Reproduce all lines of the listing below in which the word "This" occurs.

[GIVEN DATA]
◇ ◇ ◇ ◇ ◇

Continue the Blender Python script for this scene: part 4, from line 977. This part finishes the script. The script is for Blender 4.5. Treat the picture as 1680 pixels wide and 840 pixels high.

◇ ◇ ◇ ◇ ◇

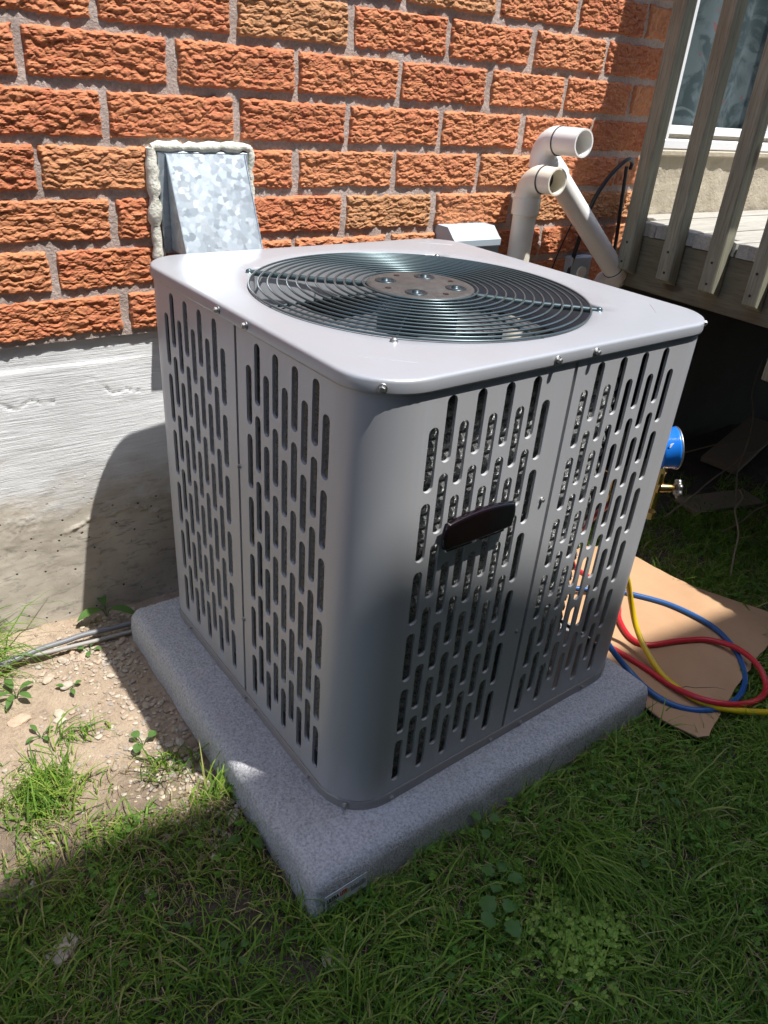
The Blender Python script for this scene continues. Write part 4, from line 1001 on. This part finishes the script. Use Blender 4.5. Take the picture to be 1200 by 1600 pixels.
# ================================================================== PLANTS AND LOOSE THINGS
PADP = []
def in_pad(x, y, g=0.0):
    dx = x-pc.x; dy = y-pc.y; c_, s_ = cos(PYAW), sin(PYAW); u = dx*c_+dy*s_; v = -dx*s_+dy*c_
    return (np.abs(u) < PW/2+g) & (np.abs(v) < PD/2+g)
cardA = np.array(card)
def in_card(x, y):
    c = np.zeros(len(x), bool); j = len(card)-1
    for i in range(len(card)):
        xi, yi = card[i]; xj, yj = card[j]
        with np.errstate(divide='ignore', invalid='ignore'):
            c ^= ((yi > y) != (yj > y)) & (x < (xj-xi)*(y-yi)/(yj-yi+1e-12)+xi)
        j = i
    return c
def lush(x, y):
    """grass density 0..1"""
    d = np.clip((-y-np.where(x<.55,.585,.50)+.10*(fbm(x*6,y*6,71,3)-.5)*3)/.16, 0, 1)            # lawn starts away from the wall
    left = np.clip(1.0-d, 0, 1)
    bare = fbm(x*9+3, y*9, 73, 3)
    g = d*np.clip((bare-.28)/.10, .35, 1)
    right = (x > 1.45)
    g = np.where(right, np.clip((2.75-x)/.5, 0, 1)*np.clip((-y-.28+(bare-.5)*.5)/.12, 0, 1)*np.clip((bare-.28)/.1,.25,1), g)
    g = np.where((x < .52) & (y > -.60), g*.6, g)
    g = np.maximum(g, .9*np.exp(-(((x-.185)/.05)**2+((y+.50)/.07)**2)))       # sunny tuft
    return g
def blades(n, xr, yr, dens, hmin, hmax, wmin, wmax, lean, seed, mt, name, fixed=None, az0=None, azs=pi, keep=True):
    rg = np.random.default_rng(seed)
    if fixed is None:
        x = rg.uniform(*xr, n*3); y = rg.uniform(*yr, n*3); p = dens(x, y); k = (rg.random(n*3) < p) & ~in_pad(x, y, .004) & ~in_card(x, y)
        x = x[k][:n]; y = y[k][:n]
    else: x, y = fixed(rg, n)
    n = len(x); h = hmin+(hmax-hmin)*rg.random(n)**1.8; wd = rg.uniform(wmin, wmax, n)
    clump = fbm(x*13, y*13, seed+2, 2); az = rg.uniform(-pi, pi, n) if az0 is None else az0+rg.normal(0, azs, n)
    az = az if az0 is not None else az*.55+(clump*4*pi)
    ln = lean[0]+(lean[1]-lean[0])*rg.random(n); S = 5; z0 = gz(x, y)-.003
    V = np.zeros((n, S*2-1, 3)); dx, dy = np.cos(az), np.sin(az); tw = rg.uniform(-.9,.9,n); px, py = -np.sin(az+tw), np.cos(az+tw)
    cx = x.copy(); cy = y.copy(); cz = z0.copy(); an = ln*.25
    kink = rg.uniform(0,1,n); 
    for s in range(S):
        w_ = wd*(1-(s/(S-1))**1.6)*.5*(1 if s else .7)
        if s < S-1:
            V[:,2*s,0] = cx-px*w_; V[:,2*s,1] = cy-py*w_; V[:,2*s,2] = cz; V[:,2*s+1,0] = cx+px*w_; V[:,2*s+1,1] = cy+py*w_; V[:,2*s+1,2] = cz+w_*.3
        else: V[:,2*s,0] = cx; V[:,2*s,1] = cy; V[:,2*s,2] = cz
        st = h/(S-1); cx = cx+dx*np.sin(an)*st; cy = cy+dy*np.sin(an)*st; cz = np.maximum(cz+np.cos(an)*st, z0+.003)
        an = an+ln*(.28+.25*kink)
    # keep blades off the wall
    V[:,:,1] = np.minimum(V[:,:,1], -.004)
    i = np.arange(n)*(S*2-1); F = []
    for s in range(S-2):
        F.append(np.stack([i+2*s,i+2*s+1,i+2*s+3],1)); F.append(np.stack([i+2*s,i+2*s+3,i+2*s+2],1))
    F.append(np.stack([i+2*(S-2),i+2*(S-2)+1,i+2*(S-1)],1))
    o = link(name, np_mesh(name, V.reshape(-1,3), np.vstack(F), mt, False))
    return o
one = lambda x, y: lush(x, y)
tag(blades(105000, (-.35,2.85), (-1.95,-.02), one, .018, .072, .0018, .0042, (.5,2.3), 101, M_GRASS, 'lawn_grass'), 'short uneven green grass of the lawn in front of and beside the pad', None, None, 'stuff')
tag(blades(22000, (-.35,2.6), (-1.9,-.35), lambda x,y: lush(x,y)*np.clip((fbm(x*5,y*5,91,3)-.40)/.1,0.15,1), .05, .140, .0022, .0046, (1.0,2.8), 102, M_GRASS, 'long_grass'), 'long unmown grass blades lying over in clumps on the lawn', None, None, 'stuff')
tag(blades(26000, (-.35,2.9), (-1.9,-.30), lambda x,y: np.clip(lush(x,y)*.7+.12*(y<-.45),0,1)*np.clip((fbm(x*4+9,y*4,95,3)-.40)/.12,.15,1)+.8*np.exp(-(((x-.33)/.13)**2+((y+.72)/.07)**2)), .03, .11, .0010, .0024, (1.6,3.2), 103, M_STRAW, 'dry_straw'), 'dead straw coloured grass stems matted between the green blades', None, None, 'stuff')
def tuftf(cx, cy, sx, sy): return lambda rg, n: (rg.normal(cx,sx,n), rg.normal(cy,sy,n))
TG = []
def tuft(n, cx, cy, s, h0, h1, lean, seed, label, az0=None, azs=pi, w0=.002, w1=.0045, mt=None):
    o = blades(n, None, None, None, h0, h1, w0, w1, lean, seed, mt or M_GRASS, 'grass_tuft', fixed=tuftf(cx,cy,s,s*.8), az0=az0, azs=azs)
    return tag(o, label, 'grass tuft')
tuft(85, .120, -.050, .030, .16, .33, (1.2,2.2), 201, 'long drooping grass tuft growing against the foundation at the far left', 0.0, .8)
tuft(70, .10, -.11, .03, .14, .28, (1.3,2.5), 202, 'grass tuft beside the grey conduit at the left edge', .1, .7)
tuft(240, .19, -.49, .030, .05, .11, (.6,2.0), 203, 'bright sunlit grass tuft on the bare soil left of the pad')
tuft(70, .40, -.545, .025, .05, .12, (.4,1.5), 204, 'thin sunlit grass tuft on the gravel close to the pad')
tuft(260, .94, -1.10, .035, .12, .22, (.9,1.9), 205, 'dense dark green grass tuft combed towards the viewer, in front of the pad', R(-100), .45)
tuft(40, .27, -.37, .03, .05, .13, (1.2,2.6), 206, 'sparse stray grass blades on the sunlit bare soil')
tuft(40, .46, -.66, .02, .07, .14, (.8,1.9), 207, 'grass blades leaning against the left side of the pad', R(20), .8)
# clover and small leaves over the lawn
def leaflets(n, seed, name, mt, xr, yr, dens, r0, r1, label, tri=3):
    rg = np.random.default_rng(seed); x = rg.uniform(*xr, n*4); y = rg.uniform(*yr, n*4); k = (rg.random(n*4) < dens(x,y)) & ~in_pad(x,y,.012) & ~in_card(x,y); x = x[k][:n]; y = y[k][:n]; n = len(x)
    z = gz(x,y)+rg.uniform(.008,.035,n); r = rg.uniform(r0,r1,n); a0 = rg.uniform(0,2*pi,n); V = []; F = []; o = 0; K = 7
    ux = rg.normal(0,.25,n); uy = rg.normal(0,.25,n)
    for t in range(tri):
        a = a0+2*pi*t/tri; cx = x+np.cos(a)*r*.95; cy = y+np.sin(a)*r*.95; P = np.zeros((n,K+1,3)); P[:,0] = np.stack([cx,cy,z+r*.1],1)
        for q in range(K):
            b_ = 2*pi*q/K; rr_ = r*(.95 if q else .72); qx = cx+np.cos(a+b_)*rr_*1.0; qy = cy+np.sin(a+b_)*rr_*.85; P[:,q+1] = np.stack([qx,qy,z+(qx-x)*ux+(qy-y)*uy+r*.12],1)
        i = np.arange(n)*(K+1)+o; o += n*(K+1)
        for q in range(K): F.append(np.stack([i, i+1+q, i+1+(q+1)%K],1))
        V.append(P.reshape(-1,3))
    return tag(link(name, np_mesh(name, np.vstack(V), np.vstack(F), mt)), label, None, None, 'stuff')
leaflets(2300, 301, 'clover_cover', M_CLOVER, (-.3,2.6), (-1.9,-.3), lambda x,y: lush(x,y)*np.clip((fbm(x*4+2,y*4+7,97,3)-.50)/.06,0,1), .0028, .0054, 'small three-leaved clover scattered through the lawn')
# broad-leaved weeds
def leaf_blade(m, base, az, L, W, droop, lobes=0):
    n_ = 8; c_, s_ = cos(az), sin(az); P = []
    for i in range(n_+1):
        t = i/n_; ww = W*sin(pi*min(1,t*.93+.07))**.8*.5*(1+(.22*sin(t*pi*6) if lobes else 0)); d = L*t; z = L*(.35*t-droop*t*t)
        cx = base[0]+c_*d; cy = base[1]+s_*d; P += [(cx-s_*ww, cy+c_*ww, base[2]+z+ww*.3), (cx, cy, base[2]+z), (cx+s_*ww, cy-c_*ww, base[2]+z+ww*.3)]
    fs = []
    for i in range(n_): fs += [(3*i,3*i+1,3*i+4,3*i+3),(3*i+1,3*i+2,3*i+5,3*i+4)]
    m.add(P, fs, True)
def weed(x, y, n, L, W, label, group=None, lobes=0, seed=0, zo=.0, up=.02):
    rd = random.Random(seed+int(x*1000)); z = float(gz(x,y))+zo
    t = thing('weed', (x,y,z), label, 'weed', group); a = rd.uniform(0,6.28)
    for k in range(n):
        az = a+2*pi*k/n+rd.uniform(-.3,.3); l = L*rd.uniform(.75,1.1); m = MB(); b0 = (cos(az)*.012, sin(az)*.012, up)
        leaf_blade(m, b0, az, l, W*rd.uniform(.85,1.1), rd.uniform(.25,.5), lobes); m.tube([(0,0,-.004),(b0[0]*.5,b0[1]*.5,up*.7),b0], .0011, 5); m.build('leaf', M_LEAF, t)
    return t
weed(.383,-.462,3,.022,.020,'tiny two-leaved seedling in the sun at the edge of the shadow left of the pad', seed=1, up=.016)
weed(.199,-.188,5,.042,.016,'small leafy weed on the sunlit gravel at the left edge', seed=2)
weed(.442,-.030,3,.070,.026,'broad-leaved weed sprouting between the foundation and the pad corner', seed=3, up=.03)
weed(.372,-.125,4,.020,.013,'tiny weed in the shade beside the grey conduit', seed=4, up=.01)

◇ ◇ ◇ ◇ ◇

[CORRECT ANSWER]
Continue the Blender Python script for this scene: part 4, from line 977. This part finishes the script. The script is for Blender 4.5. Treat the picture as 1680 pixels wide and 840 pixels high.
The Blender Python script for this scene continues. Write part 4, from line 1001 on. This part finishes the script. Use Blender 4.5. Take the picture to be 1200 by 1600 pixels.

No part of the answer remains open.